Output, word for word, every line from the start of the listing down to and including the line that contains "cy.sample_clamp_indirect = 3.0;"; include nothing else.
------------
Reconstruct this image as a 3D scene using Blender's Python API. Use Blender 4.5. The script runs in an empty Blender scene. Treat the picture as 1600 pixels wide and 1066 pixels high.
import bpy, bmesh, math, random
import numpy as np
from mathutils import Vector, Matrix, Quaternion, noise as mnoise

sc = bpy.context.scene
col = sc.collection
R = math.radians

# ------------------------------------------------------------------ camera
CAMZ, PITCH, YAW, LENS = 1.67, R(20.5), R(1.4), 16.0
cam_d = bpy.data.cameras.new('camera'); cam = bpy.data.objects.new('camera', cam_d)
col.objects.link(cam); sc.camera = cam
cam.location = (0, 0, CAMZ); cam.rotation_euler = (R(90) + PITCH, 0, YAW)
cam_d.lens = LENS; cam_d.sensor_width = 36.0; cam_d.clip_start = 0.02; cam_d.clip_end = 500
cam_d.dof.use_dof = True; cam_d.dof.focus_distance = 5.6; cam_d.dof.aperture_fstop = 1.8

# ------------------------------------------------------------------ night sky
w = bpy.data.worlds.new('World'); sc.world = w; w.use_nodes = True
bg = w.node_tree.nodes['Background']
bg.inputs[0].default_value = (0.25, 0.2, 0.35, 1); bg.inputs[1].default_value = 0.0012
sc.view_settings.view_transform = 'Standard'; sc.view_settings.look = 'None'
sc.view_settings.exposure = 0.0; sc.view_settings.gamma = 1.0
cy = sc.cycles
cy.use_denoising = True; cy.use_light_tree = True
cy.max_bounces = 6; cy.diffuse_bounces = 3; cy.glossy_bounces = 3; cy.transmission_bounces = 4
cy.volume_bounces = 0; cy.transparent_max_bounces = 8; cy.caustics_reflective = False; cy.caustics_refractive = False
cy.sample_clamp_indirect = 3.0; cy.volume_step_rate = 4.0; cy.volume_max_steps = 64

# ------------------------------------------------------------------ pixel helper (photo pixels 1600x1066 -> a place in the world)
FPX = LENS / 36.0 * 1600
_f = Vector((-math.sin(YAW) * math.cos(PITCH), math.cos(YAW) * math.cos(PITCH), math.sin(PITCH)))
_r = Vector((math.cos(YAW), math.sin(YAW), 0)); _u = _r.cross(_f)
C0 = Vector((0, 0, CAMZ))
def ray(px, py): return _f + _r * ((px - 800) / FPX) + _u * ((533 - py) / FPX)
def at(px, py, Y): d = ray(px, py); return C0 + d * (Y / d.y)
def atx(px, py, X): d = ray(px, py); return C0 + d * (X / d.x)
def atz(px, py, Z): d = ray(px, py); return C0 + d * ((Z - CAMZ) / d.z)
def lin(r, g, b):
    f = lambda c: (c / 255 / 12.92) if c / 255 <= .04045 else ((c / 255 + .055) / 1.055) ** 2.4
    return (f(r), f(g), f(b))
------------
• **Exercise response**:
Reconstruct this image as a 3D scene using Blender's Python API. Use Blender 4.5. The script runs in an empty Blender scene. Treat the picture as 1600 pixels wide and 1066 pixels high.
import bpy, bmesh, math, random
import numpy as np
from mathutils import Vector, Matrix, Quaternion, noise as mnoise

sc = bpy.context.scene
col = sc.collection
R = math.radians

# ------------------------------------------------------------------ camera
CAMZ, PITCH, YAW, LENS = 1.67, R(20.5), R(1.4), 16.0
cam_d = bpy.data.cameras.new('camera'); cam = bpy.data.objects.new('camera', cam_d)
col.objects.link(cam); sc.camera = cam
cam.location = (0, 0, CAMZ); cam.rotation_euler = (R(90) + PITCH, 0, YAW)
cam_d.lens = LENS; cam_d.sensor_width = 36.0; cam_d.clip_start = 0.02; cam_d.clip_end = 500
cam_d.dof.use_dof = True; cam_d.dof.focus_distance = 5.6; cam_d.dof.aperture_fstop = 1.8

# ------------------------------------------------------------------ night sky
w = bpy.data.worlds.new('World'); sc.world = w; w.use_nodes = True
bg = w.node_tree.nodes['Background']
bg.inputs[0].default_value = (0.25, 0.2, 0.35, 1); bg.inputs[1].default_value = 0.0012
sc.view_settings.view_transform = 'Standard'; sc.view_settings.look = 'None'
sc.view_settings.exposure = 0.0; sc.view_settings.gamma = 1.0
cy = sc.cycles
cy.use_denoising = True; cy.use_light_tree = True
cy.max_bounces = 6; cy.diffuse_bounces = 3; cy.glossy_bounces = 3; cy.transmission_bounces = 4
cy.volume_bounces = 0; cy.transparent_max_bounces = 8; cy.caustics_reflective = False; cy.caustics_refractive = False
cy.sample_clamp_indirect = 3.0; cy.volume_step_rate = 4.0; cy.volume_max_steps = 64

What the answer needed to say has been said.